The mental reward stimulation of the dopamine system is a powerful pull that non-addicts feel as well. ... Even checking email can become a compulsive behavior that’s hard to stop.
— Psychology Today magazine
That helps explain why people will text while driving, even though they really know that it’s insanely dangerous — more dangerous than driving drunk. (Car and Driver Magazine).
Now, I’m no Luddite. Computer technology, e-mail, smart phones all have made it easier to do my job — and do it better. I can gather information more quickly and have it up on The Nugget Web site in seconds if need be. No question, technology has made me more productive and that’s true for many, many people. That’s pretty cool.
In my off-work life, I love having fingertip access to obscure historical information and documents. The lyrics and chords for that song you’re trying to learn are right there and if you can’t figure out a guitar lick, chances are somebody has put a demo up on Youtube.
All that is great: really enhances the quality of life.
But it’s also all to easy to go down the rabbit hole of the Internet, forgetting the purpose of that original Google query, wasting an hour, two hours clicking off into some cyber maze, distracted, unproductive and actually fatigued.
And that temptation to pull out the smart phone to fill any second of downtime is pernicious.
From The New York Times:
“Almost certainly, downtime lets the brain go over experiences it’s had, solidify them and turn them into permanent long-term memories,” said Loren Frank, assistant professor in the department of physiology at the university, where he specializes in learning and memory. He said he believed that when the brain was constantly stimulated, “you prevent this learning process.”
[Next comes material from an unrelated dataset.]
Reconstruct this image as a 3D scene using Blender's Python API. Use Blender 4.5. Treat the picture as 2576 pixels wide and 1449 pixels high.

At the University of Michigan, a study found that people learned significantly better after a walk in nature than after a walk in a dense urban environment, suggesting that processing a barrage of information leaves people fatigued.
Even though people feel entertained, even relaxed, when they multitask while exercising, or pass a moment at the bus stop by catching a quick video clip, they might be taxing their brains, scientists say.
“People think they’re refreshing themselves, but they’re fatiguing themselves,” said Marc Berman, a University of Michigan neuroscientist.
I think my brain is fighting back. Lately, I’ve taken to “forgetting” my cell phone when I go out after work. I take that as a healthy sign.
I’ve always been good about getting away from the noise. I get out to the woods with the phone off (still have it; it can be a lifesaving survival tool) and I prefer to workout with no distractions. But I’m thinking seriously about expanding those “tech-free zones” — hours where the cell phone is put away, the computer is off, the TV is off.
Tech rehab: an idea whose time has come.